WHAT TO PRODUCE.
Give again only the lines beginning with the one that contains "The Blender Python" and ending with the one that contains "s_ = MB(); s_.box((-0.54, YE"; include both of those lines.

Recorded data
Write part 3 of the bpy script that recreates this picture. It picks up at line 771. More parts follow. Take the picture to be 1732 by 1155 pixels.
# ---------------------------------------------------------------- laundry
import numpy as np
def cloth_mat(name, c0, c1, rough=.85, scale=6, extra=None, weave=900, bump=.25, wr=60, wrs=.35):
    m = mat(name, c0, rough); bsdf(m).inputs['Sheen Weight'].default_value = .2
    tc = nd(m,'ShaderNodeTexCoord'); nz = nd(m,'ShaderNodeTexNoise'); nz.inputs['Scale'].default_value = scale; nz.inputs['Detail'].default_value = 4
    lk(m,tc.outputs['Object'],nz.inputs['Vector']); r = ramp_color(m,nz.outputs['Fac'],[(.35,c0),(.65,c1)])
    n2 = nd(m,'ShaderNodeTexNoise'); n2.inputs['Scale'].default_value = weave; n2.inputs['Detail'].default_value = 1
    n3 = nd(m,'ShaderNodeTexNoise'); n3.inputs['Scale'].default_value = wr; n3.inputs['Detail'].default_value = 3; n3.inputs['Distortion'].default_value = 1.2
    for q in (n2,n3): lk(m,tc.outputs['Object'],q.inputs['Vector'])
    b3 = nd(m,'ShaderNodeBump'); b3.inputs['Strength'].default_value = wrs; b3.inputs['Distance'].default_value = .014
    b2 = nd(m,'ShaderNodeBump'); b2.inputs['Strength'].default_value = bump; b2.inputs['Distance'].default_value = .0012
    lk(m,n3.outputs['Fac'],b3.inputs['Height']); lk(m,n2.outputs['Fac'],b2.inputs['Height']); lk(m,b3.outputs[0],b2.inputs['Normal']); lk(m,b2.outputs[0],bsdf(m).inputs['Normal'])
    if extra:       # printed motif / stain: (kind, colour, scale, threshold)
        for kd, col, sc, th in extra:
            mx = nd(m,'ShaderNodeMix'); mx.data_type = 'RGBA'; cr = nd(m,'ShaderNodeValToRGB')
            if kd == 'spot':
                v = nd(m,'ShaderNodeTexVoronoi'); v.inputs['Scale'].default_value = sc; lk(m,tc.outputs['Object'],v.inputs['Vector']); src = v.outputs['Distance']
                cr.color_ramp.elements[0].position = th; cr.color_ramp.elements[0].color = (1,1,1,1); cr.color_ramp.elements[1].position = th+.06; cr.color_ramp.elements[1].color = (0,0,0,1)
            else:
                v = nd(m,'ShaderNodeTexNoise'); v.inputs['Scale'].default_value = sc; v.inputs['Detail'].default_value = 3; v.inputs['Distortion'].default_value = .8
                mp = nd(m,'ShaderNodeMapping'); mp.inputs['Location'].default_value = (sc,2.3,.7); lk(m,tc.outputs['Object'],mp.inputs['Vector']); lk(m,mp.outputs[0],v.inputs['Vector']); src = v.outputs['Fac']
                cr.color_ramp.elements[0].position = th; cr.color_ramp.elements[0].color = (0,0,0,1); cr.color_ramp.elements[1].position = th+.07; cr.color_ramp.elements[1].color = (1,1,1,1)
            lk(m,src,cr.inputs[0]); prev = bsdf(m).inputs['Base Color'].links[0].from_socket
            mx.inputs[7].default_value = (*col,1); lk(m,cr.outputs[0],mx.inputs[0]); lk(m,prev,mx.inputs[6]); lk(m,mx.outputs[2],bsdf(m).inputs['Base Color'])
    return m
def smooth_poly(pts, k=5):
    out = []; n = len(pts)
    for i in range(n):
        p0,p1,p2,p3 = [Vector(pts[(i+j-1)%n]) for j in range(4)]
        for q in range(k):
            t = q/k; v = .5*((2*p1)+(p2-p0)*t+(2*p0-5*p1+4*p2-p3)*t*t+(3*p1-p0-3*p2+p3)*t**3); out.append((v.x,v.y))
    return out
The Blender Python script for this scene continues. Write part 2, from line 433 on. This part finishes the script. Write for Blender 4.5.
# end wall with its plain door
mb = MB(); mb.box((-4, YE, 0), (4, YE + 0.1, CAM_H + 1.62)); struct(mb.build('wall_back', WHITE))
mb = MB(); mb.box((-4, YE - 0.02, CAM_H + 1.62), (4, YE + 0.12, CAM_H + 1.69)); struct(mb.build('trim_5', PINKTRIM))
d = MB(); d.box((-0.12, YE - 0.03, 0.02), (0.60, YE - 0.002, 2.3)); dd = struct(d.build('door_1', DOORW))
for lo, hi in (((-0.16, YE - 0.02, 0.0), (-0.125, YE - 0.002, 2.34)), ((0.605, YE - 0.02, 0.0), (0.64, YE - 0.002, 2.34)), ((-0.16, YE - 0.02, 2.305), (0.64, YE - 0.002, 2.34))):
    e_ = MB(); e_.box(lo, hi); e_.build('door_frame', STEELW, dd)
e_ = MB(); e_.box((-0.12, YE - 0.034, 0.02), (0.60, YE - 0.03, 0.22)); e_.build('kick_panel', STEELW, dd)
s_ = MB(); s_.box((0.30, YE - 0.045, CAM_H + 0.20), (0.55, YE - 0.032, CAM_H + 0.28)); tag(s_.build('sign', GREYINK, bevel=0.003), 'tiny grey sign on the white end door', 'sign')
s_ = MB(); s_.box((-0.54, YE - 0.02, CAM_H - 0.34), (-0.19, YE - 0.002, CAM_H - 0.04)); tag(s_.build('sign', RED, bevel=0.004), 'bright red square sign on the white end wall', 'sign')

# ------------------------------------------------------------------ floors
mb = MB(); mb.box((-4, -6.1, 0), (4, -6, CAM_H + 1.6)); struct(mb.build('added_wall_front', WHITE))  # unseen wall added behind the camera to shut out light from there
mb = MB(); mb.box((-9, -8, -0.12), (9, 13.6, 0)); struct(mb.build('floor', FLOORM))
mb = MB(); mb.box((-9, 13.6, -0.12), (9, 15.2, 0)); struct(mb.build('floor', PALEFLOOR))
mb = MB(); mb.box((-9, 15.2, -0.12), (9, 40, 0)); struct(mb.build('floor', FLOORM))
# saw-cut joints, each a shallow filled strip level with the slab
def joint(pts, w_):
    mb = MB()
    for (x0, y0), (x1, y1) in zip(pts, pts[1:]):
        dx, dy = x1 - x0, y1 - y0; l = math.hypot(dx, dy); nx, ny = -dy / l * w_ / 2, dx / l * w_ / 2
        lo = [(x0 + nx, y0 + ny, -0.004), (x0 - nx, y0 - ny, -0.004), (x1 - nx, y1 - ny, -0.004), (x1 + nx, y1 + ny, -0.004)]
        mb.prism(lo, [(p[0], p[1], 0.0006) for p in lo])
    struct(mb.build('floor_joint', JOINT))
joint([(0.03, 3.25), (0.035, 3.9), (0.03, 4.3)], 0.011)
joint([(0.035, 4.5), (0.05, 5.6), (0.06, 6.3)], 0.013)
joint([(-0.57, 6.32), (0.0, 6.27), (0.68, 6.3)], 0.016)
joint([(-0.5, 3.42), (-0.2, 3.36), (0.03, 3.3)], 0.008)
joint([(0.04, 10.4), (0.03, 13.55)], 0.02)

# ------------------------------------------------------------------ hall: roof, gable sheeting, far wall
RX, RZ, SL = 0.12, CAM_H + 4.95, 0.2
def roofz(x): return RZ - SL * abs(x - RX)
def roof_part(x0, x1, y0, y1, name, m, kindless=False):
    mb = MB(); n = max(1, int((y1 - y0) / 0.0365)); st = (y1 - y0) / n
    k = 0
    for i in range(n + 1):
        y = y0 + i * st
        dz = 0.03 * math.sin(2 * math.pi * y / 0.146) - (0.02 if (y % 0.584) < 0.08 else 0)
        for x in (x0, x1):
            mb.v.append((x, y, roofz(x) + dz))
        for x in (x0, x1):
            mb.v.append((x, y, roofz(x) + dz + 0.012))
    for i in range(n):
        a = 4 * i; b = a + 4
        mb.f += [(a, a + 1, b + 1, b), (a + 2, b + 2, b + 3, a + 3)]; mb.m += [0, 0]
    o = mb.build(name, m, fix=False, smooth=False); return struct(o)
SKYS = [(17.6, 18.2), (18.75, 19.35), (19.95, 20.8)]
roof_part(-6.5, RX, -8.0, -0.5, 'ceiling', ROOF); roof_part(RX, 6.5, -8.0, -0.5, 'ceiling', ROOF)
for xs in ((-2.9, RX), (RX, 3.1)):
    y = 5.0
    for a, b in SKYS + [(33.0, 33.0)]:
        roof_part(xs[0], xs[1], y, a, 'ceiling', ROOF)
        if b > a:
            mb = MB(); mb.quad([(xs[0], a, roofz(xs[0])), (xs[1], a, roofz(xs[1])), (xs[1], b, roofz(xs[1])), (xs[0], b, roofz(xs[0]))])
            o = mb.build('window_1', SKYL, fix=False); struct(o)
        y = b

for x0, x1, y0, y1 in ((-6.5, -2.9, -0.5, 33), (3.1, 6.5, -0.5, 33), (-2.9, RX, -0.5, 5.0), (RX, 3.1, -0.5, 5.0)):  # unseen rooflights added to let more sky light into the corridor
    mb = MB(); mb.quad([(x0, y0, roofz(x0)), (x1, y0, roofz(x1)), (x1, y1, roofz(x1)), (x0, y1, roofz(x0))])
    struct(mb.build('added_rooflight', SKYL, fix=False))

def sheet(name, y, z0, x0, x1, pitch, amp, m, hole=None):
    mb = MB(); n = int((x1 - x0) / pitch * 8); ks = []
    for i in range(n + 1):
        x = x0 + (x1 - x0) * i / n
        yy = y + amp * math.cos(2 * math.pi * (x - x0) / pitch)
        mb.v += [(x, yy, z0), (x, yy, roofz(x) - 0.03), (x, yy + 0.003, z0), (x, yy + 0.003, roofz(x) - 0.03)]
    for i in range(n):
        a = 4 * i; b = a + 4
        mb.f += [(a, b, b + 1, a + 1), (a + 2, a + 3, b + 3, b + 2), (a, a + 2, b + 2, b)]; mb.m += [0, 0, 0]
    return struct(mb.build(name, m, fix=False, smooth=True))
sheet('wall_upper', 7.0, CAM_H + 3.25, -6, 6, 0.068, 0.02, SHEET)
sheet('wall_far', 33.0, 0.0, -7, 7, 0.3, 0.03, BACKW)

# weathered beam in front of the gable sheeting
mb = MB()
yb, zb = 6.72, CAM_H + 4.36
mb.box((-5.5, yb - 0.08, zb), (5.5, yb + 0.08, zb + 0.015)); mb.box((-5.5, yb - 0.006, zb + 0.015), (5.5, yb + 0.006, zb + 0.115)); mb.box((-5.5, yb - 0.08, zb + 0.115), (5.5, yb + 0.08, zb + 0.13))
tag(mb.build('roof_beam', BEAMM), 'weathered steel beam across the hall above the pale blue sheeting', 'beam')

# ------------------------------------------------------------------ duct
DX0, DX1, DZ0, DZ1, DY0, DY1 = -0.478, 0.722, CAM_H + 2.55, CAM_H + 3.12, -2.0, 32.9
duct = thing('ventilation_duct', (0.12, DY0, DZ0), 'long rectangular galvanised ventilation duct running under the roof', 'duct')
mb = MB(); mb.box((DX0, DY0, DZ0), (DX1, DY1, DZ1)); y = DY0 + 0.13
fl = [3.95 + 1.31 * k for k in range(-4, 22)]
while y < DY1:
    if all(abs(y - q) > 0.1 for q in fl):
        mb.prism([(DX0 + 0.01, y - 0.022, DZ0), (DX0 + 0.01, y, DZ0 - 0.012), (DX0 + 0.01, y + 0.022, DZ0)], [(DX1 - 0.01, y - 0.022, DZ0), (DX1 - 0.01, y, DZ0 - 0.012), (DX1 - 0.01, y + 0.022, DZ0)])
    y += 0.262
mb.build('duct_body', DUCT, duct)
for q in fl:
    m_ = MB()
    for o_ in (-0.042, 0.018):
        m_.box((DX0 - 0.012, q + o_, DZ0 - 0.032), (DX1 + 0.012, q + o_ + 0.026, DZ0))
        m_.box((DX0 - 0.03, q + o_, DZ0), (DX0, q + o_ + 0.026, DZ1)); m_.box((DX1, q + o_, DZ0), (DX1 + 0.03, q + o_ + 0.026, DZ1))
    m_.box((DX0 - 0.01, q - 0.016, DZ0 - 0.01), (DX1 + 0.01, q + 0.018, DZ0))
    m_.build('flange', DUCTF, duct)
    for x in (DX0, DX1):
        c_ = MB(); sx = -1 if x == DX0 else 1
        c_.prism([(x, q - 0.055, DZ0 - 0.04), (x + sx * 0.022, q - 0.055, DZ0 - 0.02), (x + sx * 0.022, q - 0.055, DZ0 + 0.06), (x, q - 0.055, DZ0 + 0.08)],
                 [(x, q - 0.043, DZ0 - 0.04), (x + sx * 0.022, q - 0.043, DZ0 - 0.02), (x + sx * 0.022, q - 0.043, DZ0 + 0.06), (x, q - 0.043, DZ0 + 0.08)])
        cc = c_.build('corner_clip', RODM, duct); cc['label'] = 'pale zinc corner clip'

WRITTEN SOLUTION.
The Blender Python script for this scene continues. Write part 2, from line 433 on. This part finishes the script. Write for Blender 4.5.
# end wall with its plain door
mb = MB(); mb.box((-4, YE, 0), (4, YE + 0.1, CAM_H + 1.62)); struct(mb.build('wall_back', WHITE))
mb = MB(); mb.box((-4, YE - 0.02, CAM_H + 1.62), (4, YE + 0.12, CAM_H + 1.69)); struct(mb.build('trim_5', PINKTRIM))
d = MB(); d.box((-0.12, YE - 0.03, 0.02), (0.60, YE - 0.002, 2.3)); dd = struct(d.build('door_1', DOORW))
for lo, hi in (((-0.16, YE - 0.02, 0.0), (-0.125, YE - 0.002, 2.34)), ((0.605, YE - 0.02, 0.0), (0.64, YE - 0.002, 2.34)), ((-0.16, YE - 0.02, 2.305), (0.64, YE - 0.002, 2.34))):
    e_ = MB(); e_.box(lo, hi); e_.build('door_frame', STEELW, dd)
e_ = MB(); e_.box((-0.12, YE - 0.034, 0.02), (0.60, YE - 0.03, 0.22)); e_.build('kick_panel', STEELW, dd)
s_ = MB(); s_.box((0.30, YE - 0.045, CAM_H + 0.20), (0.55, YE - 0.032, CAM_H + 0.28)); tag(s_.build('sign', GREYINK, bevel=0.003), 'tiny grey sign on the white end door', 'sign')
s_ = MB(); s_.box((-0.54, YE - 0.02, CAM_H - 0.34), (-0.19, YE - 0.002, CAM_H - 0.04)); tag(s_.build('sign', RED, bevel=0.004), 'bright red square sign on the white end wall', 'sign')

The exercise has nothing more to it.